VFP – A Parish Love Story 0913Y15

A (Parish) Love Story

Every year around this time, we mark our Parish Feast Day and take note of the remarkable history that has unfolded in this building. But the story of Our Lady Queen of Martyrs can’t really be told in brick and glass and marble alone. What tells the story of a parish are its people. Because in the people, we discover nothing less than the Body of Christ.

That is the real story of Our Lady Queen of Martyrs.

It’s the young father out of work, who comes here to light a candle and spends his last dollar on a rose to leave on Our Lady’s altar. It’s the couple with a sick newborn, taking turns going to different Masses so that one of them can stay home with the baby. It’s the widow who stops by in the afternoons to pray the Rosary, and the janitor coming to Mass every morning before going to work, and the woman who works at the bank running down Queens Boulevard for noon Mass on her lunch hour.

That is Our Lady Queen of Martyrs.

It is the gathering of believers every Sunday to proclaim what we believe—and then to live it. Many do it through the many ministries we have. It is the lector reading God’s word. It’s the minister of Holy Communion, taking the Eucharist to an elderly woman who has a broken hip. It’s the usher who holds open the door, and the singer who leads us in song. It is the choir that fills this space with something so transcendent that it could only be called a prayer. It’s the altar server who comes running in at 8:30 on a Sunday morning, wearing sneakers and shorts, and throws on a cassock that’s two sizes too big and dashes onto the altar during the Gospel because being here is absolutely the coolest thing in the world. And here’s the amazing part: There are 90 others just like him.

That is Our Lady Queen of Martyrs.

It’s the guy at the Easter Vigil, who spent his whole life looking for something, and finally found it, here. And so, on a springtime evening he stands before hundreds of people with baptismal water dripping from his face, mingling with his tears, and he just can’t stop grinning. He is now a Catholic. He is a part of us. And we are a part of him. And that, too, is Our Lady Queen of Martyrs.
It’s the dozens who come every Thursday to behold Christ, in the monstrance, at Adoration. It’s the hundreds who come to walk the Stations of the Cross with Mary. Our Lady Queen of Martyrs is the baby being baptized, the little girl receiving her first communion, the teenager being confirmed, the bride getting married. It is the sacramental life of God’s Church being reborn again and again. And, of course, it is our priests, who make possible the ongoing miracle of the Mass.
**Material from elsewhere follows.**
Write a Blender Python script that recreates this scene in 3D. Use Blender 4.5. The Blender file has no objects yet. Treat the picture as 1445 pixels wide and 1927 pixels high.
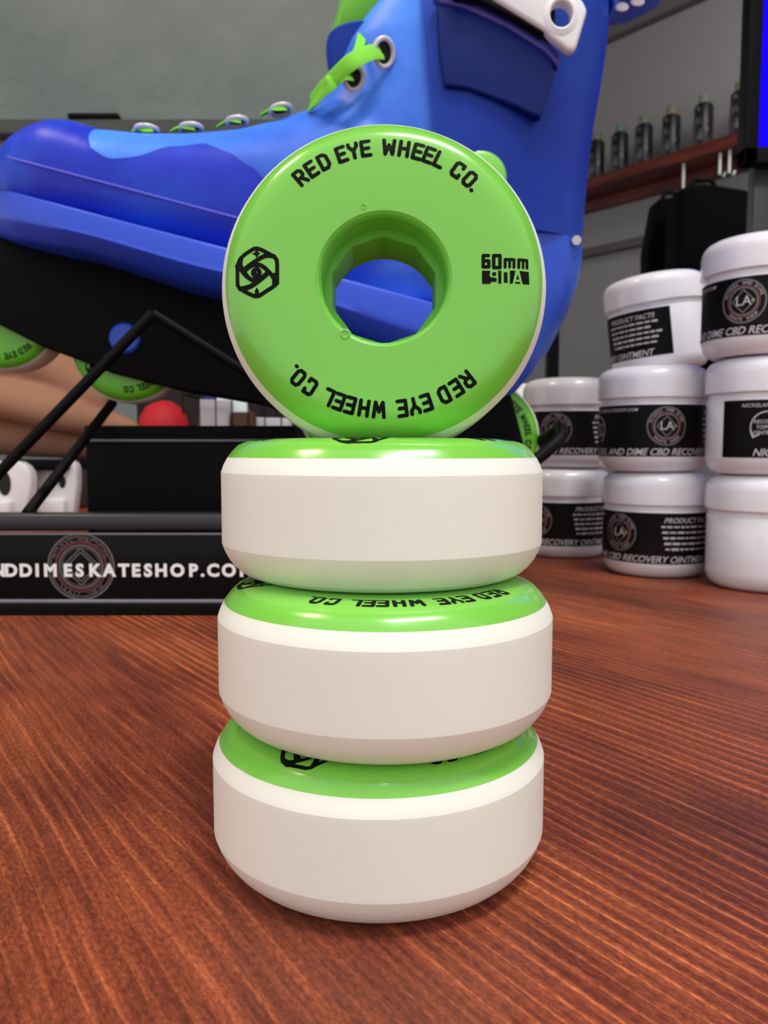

That is our parish. That is our story.

Ultimately, it is a love story. The story of our love for God—and His for us. It is a story of how we live that love in ways large and small. The reading from St. James today says that faith without works is dead.

Well, faith with works is brilliantly alive. And the works of this parish are a beautiful testament to a living faith. A faith that grows, and spreads, and touches others. It’s the spirit of the place, and the spirit of the people. But faith without works is dead. And we are a parish of astounding works, and abiding faith.

And that is the real story of Our Lady Queen of Martyrs.

And on this feast day that we celebrate, we thank Our Lady, full of grace, for watching over us. And we ask that God’s grace will continue to sustain us—that we may continue to be a people of faith, and a people of works. And so we pray, with joy, and gratitude, and hope:

Our Lady Queen of Martyrs, Pray for us.